お父さんの頑強な身体は、お母さんと海の幸によって作られ、明日の活力に繋がっている。

今では佐良浜にしか残っていないアギャー漁を「一人技」としてまとめあげた素晴らしい海人との出会いがあった。
沖縄の北部、本部町で、戦後20年経ったころまでアギャーの頭領をしていたゼンエイオジィのお話。

心筋梗塞で倒れ、海に潜ってはいけないと医者に言われ、50歳の頃、頭領の座を他の海人に譲った。
海に潜らずできる漁業を探し、釣り糸を垂らして魚を取ろうとしたけれど、やっぱり潜りたい!

他の漁師らに迷惑をかけないようにと、対象とする魚や規模、道具を変えて、すべての工程を一人で行う「一人追い込み漁」で50代半ばに潜りに復帰した。

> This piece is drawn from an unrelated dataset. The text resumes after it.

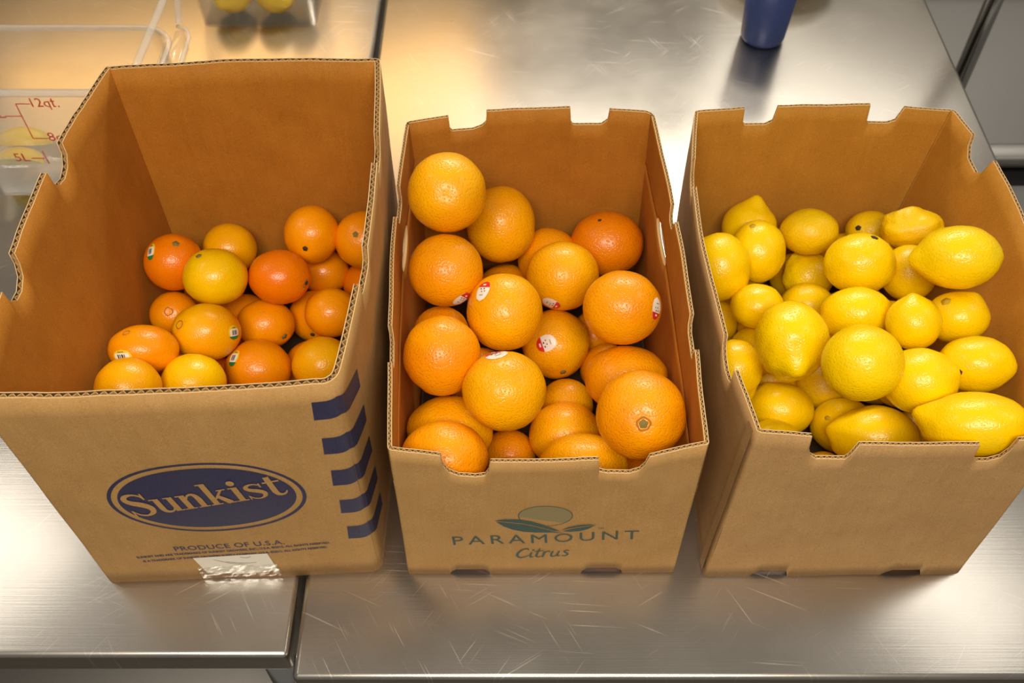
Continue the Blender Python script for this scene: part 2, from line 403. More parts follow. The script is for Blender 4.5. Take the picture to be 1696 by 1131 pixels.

舟は、小型のヨットを改造したものに小さなエンジンを乗せて、網はナイロンのものを使い、船内に溜まった水を汲み出すユートゥイは台所用漂白剤の容器をカットして使用し、ゆるゆるのゴムのウエットスーツを着用した。
それでも、昔ながらにミーカガンをつけ、裸足で泳いでいたのが印象深い。

柔らかい木の枠で作られたミーカガンは、今時のゴーグルと違って、水が入ってくる。
呼吸のために海面に上げた顔を覗き込むと、ガラスの中にいつも水が半分くらい入っているのが見えた。

足ひれを履いてしまうと、足の指は使えない。
ゼンエイオジィは、足の指も手のように器用に使っていた。

「なんで潜り漁なの?」
「これしかできないからさあ」そんな会話をしたことがある。

これしかできないのではなく、これを続けると覚悟し、そのやり方を「守る」のでなく「変化させる」ことで、92歳まで生涯現役の海人として、人生を全うできた。

このことは、アギャー漁を「一人追い込み漁」として再スタートした50代半ばのゼンエイオジィの年に近づいてきた、私の大きな励みである。